STRBSKE PLESO, Slovakia (Reuters) - Google's <GOOGL.O> proposals to increase competition in online shopping are bearing fruit, Europe's antitrust chief said on Friday, suggesting that the company may be able to avoid further fines.

Alphabet Inc's Google last year offered to allow price-comparison rivals to bid for advertising space at the top of a search page, giving them the chance to compete on equal terms, seeking to appease regulators after the European Commission fined it a record 2.4 billion euros (2.1 billion pounds) for favouring its own service.

The U.S. company submitted a second progress report at the end of September and failure to comply with the EU competition enforcer's order could expose it to fines of up to 5 percent of its average daily global turnover.

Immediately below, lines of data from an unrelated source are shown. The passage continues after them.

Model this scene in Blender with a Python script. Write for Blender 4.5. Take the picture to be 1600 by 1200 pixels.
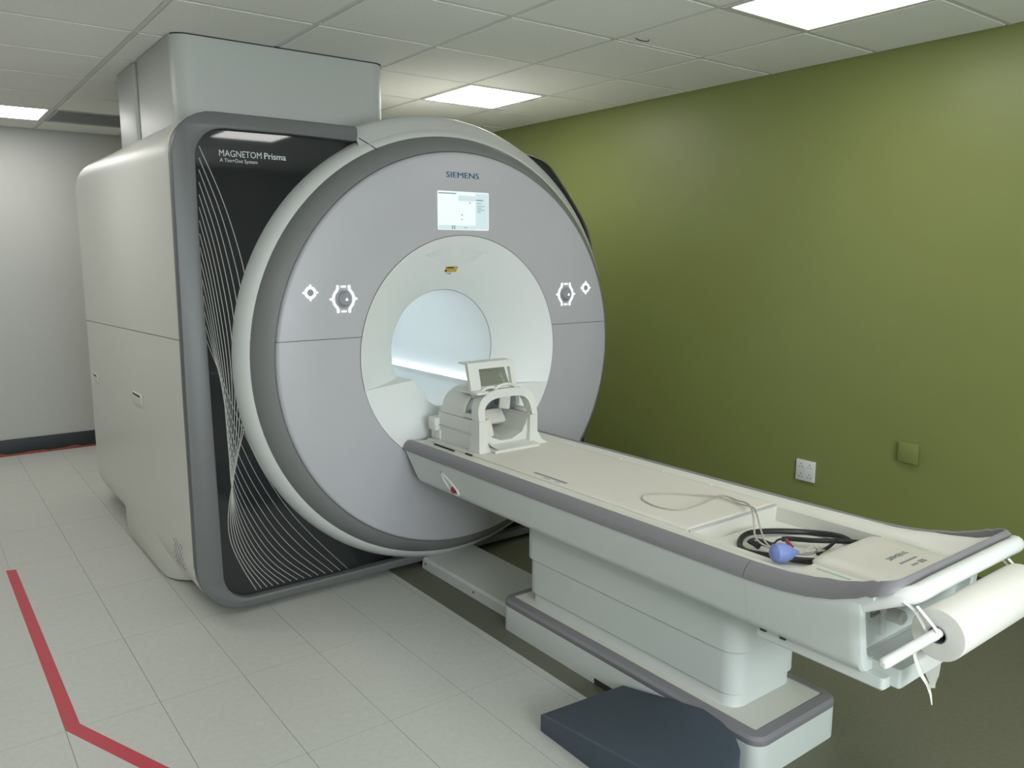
import bpy, bmesh, math, random
from mathutils import Vector, Matrix
random.seed(7)
PI = math.pi
S = bpy.context.scene
COL = S.collection
for o in list(bpy.data.objects):
    bpy.data.objects.remove(o)

# ------------------------------------------------------------------ camera, world, exposure
cd = bpy.data.cameras.new('camera'); cam = bpy.data.objects.new('camera', cd); COL.objects.link(cam)
cd.sensor_fit = 'HORIZONTAL'; cd.sensor_width = 36.0; cd.lens = 1252.7 / 1600 * 36.0
cd.clip_start = 0.05; cd.clip_end = 60
cam.location = (0, 0, 1.6)
cam.rotation_euler = (math.radians(90 - 9.071), 0, -math.radians(36.97))
S.camera = cam
w = bpy.data.worlds.new('world'); S.world = w; w.use_nodes = True
w.node_tree.nodes['Background'].inputs[0].default_value = (0.75, 0.8, 0.85, 1)
w.node_tree.nodes['Background'].inputs[1].default_value = 0.05
S.view_settings.view_transform = 'Standard'
S.view_settings.look = 'None'
S.view_settings.exposure = 1.0
S.view_settings.gamma = 1.0
S.view_settings.use_curve_mapping = False
LAMP = 6.4        # radiance of the ceiling light diffusers
# cool fill light added behind the camera, at an assumed control-room window
ld = bpy.data.lights.new('fill_light', 'AREA'); ld.shape = 'RECTANGLE'; ld.size = 2.5; ld.size_y = 1.25
ld.energy = 70; ld.color = (0.90, 0.965, 1.0)
lo = bpy.data.objects.new('fill_light', ld); COL.objects.link(lo)
lo.location = (0.9, -2.52, 1.55); lo.rotation_euler = (math.radians(90), 0, 0)

# ------------------------------------------------------------------ materials
def mat(name, col, rough=0.5, metal=0.0, var=0.04, scale=12.0, bump=0.0, bscale=60.0, spec=0.5, emit=0.0, ecol=None,
        alpha=1.0, trans=0.0, coat=0.0):
    m = bpy.data.materials.new(name); m.use_nodes = True
    nt = m.node_tree; b = nt.nodes['Principled BSDF']
    tc = nt.nodes.new('ShaderNodeTexCoord')
    nz = nt.nodes.new('ShaderNodeTexNoise'); nz.inputs['Scale'].default_value = scale; nz.inputs['Detail'].default_value = 4
    nt.links.new(tc.outputs['Object'], nz.inputs['Vector'])
    mx = nt.nodes.new('ShaderNodeMix'); mx.data_type = 'RGBA'
    mx.inputs[6].default_value = tuple(c * (1 - var) for c in col) + (1,)
    mx.inputs[7].default_value = tuple(min(1, c * (1 + var)) for c in col) + (1,)
    nt.links.new(nz.outputs['Fac'], mx.inputs[0])
    nt.links.new(mx.outputs[2], b.inputs['Base Color'])
    b.inputs['Roughness'].default_value = rough
    b.inputs['Metallic'].default_value = metal
    b.inputs['Specular IOR Level'].default_value = spec
    b.inputs['Coat Weight'].default_value = coat
    if trans: b.inputs['Transmission Weight'].default_value = trans
    if alpha < 1: b.inputs['Alpha'].default_value = alpha
    if emit:
        b.inputs['Emission Color'].default_value = (ecol or col) + (1,)
        b.inputs['Emission Strength'].default_value = emit
    if bump:
        n2 = nt.nodes.new('ShaderNodeTexNoise'); n2.inputs['Scale'].default_value = bscale; n2.inputs['Detail'].default_value = 3
        nt.links.new(tc.outputs['Object'], n2.inputs['Vector'])
        bp = nt.nodes.new('ShaderNodeBump'); bp.inputs['Strength'].default_value = bump; bp.inputs['Distance'].default_value = 0.01
        nt.links.new(n2.outputs['Fac'], bp.inputs['Height']); nt.links.new(bp.outputs['Normal'], b.inputs['Normal'])
    return m

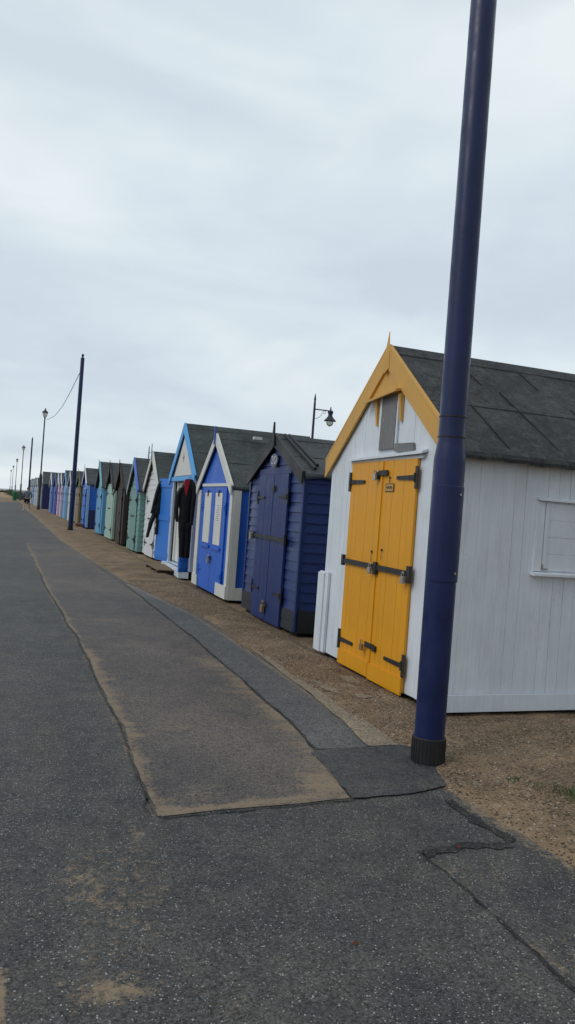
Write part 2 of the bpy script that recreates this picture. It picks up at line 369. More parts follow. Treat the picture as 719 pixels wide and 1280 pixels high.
def gauss(x, y, cx_, cy_, sx_, sy_): return math.exp(-((x - cx_) / sx_) ** 2 - ((y - cy_) / sy_) ** 2)
BLOBS = [(.40, 2.44, .13, .08, 1.15), (.42, 2.62, .2, .1, .35), (.5, 2.85, .2, .2, .36), (.37, 3.18, .12, .22, .5), (.62, 3.15, .10, .25, .36), (.66, 3.6, .05, .16, .62), (.36, 4.8, .13, .55, .36), (.30, 5.5, .12, .5, .34),
         (.55, 3.4, .25, .3, .3), (.72, 2.3, .1, .12, .45), (.2, 8.6, .3, .6, .2), (1.5, 2.5, .3, .3, .18), (.1, 14, .5, 1.2, .28), (.0, 22, .35, 3.2, .42), (.5, 3.0, .5, .8, .22)]
def wob(y, k=0): return .03 * nz(0, y, 1.1, 11 + k) + .015 * nz(0, y, 5, 12 + k)
def sand_prom(x, y):
    s = 0.
    if y < 30:
        for a, b, c, d, w_ in BLOBS: s += .85 * w_ * gauss(x, y, a, b, c, d)
    xl = lerp_tab(STRIPL, y)
    if 3.6 < y < 24: s += (.55 + .8 * nz(x, y, 2.2, 35)) * math.exp(-((x - xl + .02) / .04) ** 2) * smooth01(3.6, 3.9, y)
    # bottom-left corner stripe and the seam on the right
    s += 1.2 * (1 if (.02 < x < .088 and y < 2.62) else 0)
    if y < 3.15: s += (.5 + .6 * nz(x, y, 4, 51)) * gauss(x, 0, 1.94 + .6 * wob(y), 0, .03, 1) + .5 * gauss(x, y, 2.06, 2.2, .10, .22) + .45 * gauss(x, y, 2.12, 2.88, .12, .10) + .2 * gauss(x, y, 2.1, 2.6, .2, .3)
    d = lerp_tab(EDGE, y) - x
    s += .75 * smooth01(.10, -.05, d) if d < .1 else 0
    if y > 14: s += .5 * smooth01(1.6, .0, d)
    if y > 24: s += .06
    s += .03 + .22 * nz(x, y, .7, 41) + .10 * nz(x, y, 3.5, 43)
    if x > 1.9 and 3.3 < y < 4.7: s += .3 * nz(x, y, 3, 44)
    return min(s * .85, 1.0)
STRIPL = [(3.7, .79), (4.5, .79), (5.2, .83), (6, .80), (7.5, .81), (10, .75), (13, .66), (23, .54)]
STRIPR = [(3.8, 1.86), (4.6, 1.97), (5.3, 2.03), (8.8, 2.07), (13.5, 2.02), (16, 1.9), (23, 1.75)]
def sand_strip(x, y):
    l = lerp_tab(STRIPL, y); r = lerp_tab(STRIPR, y); s = .27 + .26 * nz(x * .5, y, 1.4, 17) + .22 * nz(x * .6, y, 4, 19)
    s += (1.0 + .5 * nz(x, y, 3, 31)) * math.exp(-((x - l) / ((.085 + .05 * nz(x, y, 8, 61) if y < 8 else .045) * (1 + .9 * nz(0, y, 2.3, 33)))) ** 2)
    s += .45 * math.exp(-((r - x) / .16) ** 2) * smooth01(8.5, 5.5, y) + .2 * math.exp(-((r - x) / .15) ** 2)
    s += (.85 + .8 * nz(x, 0, 5, 62)) * math.exp(-((y - 3.79 - (x - .8) * .06) / (.07 + .04 * nz(x, 0, 4, 63))) ** 2)
    s += .55 * gauss(x, y, 1.75, 4.1, .12, .3) + .35 * gauss(x, y, 1.05, 4.0, .15, .12)
    for a, b, c, d, w_ in [(1.2, 5.25, .14, .12, .42), (1.55, 6.6, .12, .1, .45), (1.0, 6.0, .2, .12, .3), (1.5, 8.3, .25, .2, .38), (1.2, 9.9, .3, .25, .3), (1.9, 7.4, .15, .4, .35), (1.15, 4.6, .15, .1, .3)]: s += w_ * gauss(x, y, a, b, c, d)
    if y > 11: s += .22 * smooth01(11, 18, y)
    return min(s * .85, .95)
XS = spacing(-9, 2.85, [(-1, 1.0), (-.1, .15), (2.85, .03)])
YS = spacing(-4, 110, [(1.6, .8), (7, .035), (14, .09), (30, .3), (110, 2.0)])
ASPH = asphalt_mat('old_asphalt', (.043, .043, .044), (.058, .057, .056))
STRIPM = asphalt_mat('worn_brown_surface', (.068, .060, .060), (.096, .083, .078), (.30, .26, .23), .88, streak=True)
ASPH2 = asphalt_mat('grey_asphalt_strip', (.072, .077, .083), (.09, .094, .098), amount=.9)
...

European Competition Commissioner Margrethe Vestager said she saw further improvement since Google's first report in June showed some rivals had benefited from the company's action.

"We had another compliance report ... and we see improvements in numbers but we are still following it very, very closely and have taken no decision yet," Vestager told a briefing on the sidelines of the Globsec Tatra Summit.

Google is offering discounted shopping advertisements to comply with the EU antitrust order, Baird Equity Research wrote in a Sept. 30 note

But some competitors in Britain, France, Germany and the United States say Google's changes do not go far enough, and Vestager said she was aware of such complaints.

"I take a keen interest in what some of the other shopping comparison services say. Having met with a couple of them, of course that raises new questions for us," she said.